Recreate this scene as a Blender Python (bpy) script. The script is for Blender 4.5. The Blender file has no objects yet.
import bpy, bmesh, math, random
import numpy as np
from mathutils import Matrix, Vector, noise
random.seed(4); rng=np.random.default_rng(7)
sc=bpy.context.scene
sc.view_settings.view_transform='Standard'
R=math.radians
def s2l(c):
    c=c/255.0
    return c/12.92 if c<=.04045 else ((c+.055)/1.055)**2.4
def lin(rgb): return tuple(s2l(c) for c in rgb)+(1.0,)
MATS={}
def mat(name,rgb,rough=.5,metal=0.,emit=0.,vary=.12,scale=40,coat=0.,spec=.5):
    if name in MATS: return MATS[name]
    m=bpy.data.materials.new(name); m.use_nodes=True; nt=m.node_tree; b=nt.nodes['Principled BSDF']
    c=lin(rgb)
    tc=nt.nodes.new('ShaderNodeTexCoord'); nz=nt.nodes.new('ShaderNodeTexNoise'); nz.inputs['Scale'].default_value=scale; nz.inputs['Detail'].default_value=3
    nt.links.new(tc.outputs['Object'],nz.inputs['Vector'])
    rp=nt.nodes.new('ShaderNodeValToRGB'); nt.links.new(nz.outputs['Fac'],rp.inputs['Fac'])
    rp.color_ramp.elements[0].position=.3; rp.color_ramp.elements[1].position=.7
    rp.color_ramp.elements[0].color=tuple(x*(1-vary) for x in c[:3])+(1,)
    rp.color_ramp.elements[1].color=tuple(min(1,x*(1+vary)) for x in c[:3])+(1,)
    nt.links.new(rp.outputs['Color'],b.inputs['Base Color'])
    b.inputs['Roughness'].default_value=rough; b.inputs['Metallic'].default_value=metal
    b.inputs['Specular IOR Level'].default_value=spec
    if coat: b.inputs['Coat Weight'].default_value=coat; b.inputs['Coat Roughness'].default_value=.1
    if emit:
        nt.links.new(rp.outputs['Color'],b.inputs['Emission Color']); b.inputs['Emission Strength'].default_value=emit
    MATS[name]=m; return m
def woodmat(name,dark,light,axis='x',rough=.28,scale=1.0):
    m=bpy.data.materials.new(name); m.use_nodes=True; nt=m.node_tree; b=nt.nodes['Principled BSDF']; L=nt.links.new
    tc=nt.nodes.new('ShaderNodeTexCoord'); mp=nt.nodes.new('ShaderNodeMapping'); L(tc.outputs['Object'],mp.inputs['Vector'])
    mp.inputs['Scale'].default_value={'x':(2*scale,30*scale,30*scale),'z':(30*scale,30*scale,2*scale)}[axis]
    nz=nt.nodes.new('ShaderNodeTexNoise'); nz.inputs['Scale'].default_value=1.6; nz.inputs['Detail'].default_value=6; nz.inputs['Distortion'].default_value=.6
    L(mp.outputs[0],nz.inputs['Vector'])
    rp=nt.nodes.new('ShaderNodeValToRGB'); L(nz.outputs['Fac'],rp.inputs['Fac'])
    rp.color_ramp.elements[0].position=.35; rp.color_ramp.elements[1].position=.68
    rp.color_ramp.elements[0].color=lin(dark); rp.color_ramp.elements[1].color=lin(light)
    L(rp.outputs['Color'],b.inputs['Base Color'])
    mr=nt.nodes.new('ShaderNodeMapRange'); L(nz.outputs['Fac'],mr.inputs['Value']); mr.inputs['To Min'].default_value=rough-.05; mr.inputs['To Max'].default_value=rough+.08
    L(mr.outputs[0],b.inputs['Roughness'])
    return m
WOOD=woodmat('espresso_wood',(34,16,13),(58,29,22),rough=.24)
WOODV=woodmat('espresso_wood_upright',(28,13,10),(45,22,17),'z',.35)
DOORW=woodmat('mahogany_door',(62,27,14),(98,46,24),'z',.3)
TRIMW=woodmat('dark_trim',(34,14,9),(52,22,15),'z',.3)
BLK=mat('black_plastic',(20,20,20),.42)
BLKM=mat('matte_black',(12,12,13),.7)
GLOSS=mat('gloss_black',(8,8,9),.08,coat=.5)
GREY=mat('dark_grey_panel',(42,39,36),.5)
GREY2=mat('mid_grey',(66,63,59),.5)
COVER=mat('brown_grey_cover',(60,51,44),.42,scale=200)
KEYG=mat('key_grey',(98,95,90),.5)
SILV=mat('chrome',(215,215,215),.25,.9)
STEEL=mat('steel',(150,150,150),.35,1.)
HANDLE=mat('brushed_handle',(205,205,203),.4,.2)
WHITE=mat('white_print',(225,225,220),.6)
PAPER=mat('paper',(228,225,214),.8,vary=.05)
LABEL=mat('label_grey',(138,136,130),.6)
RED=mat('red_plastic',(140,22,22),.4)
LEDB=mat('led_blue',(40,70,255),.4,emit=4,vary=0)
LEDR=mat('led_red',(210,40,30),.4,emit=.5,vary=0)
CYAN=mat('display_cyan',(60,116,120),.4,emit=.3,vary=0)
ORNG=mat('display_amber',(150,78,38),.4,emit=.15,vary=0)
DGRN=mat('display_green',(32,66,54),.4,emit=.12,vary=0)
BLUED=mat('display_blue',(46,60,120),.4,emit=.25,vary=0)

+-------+

### Set exercise
Print the material above once more, exactly.

### Output of the exercise
Recreate this scene as a Blender Python (bpy) script. The script is for Blender 4.5. The Blender file has no objects yet.
import bpy, bmesh, math, random
import numpy as np
from mathutils import Matrix, Vector, noise
random.seed(4); rng=np.random.default_rng(7)
sc=bpy.context.scene
sc.view_settings.view_transform='Standard'
R=math.radians
def s2l(c):
    c=c/255.0
    return c/12.92 if c<=.04045 else ((c+.055)/1.055)**2.4
def lin(rgb): return tuple(s2l(c) for c in rgb)+(1.0,)
MATS={}
def mat(name,rgb,rough=.5,metal=0.,emit=0.,vary=.12,scale=40,coat=0.,spec=.5):
    if name in MATS: return MATS[name]
    m=bpy.data.materials.new(name); m.use_nodes=True; nt=m.node_tree; b=nt.nodes['Principled BSDF']
    c=lin(rgb)
    tc=nt.nodes.new('ShaderNodeTexCoord'); nz=nt.nodes.new('ShaderNodeTexNoise'); nz.inputs['Scale'].default_value=scale; nz.inputs['Detail'].default_value=3
    nt.links.new(tc.outputs['Object'],nz.inputs['Vector'])
    rp=nt.nodes.new('ShaderNodeValToRGB'); nt.links.new(nz.outputs['Fac'],rp.inputs['Fac'])
    rp.color_ramp.elements[0].position=.3; rp.color_ramp.elements[1].position=.7
    rp.color_ramp.elements[0].color=tuple(x*(1-vary) for x in c[:3])+(1,)
    rp.color_ramp.elements[1].color=tuple(min(1,x*(1+vary)) for x in c[:3])+(1,)
    nt.links.new(rp.outputs['Color'],b.inputs['Base Color'])
    b.inputs['Roughness'].default_value=rough; b.inputs['Metallic'].default_value=metal
    b.inputs['Specular IOR Level'].default_value=spec
    if coat: b.inputs['Coat Weight'].default_value=coat; b.inputs['Coat Roughness'].default_value=.1
    if emit:
        nt.links.new(rp.outputs['Color'],b.inputs['Emission Color']); b.inputs['Emission Strength'].default_value=emit
    MATS[name]=m; return m
def woodmat(name,dark,light,axis='x',rough=.28,scale=1.0):
    m=bpy.data.materials.new(name); m.use_nodes=True; nt=m.node_tree; b=nt.nodes['Principled BSDF']; L=nt.links.new
    tc=nt.nodes.new('ShaderNodeTexCoord'); mp=nt.nodes.new('ShaderNodeMapping'); L(tc.outputs['Object'],mp.inputs['Vector'])
    mp.inputs['Scale'].default_value={'x':(2*scale,30*scale,30*scale),'z':(30*scale,30*scale,2*scale)}[axis]
    nz=nt.nodes.new('ShaderNodeTexNoise'); nz.inputs['Scale'].default_value=1.6; nz.inputs['Detail'].default_value=6; nz.inputs['Distortion'].default_value=.6
    L(mp.outputs[0],nz.inputs['Vector'])
    rp=nt.nodes.new('ShaderNodeValToRGB'); L(nz.outputs['Fac'],rp.inputs['Fac'])
    rp.color_ramp.elements[0].position=.35; rp.color_ramp.elements[1].position=.68
    rp.color_ramp.elements[0].color=lin(dark); rp.color_ramp.elements[1].color=lin(light)
    L(rp.outputs['Color'],b.inputs['Base Color'])
    mr=nt.nodes.new('ShaderNodeMapRange'); L(nz.outputs['Fac'],mr.inputs['Value']); mr.inputs['To Min'].default_value=rough-.05; mr.inputs['To Max'].default_value=rough+.08
    L(mr.outputs[0],b.inputs['Roughness'])
    return m
WOOD=woodmat('espresso_wood',(34,16,13),(58,29,22),rough=.24)
WOODV=woodmat('espresso_wood_upright',(28,13,10),(45,22,17),'z',.35)
DOORW=woodmat('mahogany_door',(62,27,14),(98,46,24),'z',.3)
TRIMW=woodmat('dark_trim',(34,14,9),(52,22,15),'z',.3)
BLK=mat('black_plastic',(20,20,20),.42)
BLKM=mat('matte_black',(12,12,13),.7)
GLOSS=mat('gloss_black',(8,8,9),.08,coat=.5)
GREY=mat('dark_grey_panel',(42,39,36),.5)
GREY2=mat('mid_grey',(66,63,59),.5)
COVER=mat('brown_grey_cover',(60,51,44),.42,scale=200)
KEYG=mat('key_grey',(98,95,90),.5)
SILV=mat('chrome',(215,215,215),.25,.9)
STEEL=mat('steel',(150,150,150),.35,1.)
HANDLE=mat('brushed_handle',(205,205,203),.4,.2)
WHITE=mat('white_print',(225,225,220),.6)
PAPER=mat('paper',(228,225,214),.8,vary=.05)
LABEL=mat('label_grey',(138,136,130),.6)
RED=mat('red_plastic',(140,22,22),.4)
LEDB=mat('led_blue',(40,70,255),.4,emit=4,vary=0)
LEDR=mat('led_red',(210,40,30),.4,emit=.5,vary=0)
CYAN=mat('display_cyan',(60,116,120),.4,emit=.3,vary=0)
ORNG=mat('display_amber',(150,78,38),.4,emit=.15,vary=0)
DGRN=mat('display_green',(32,66,54),.4,emit=.12,vary=0)
BLUED=mat('display_blue',(46,60,120),.4,emit=.25,vary=0)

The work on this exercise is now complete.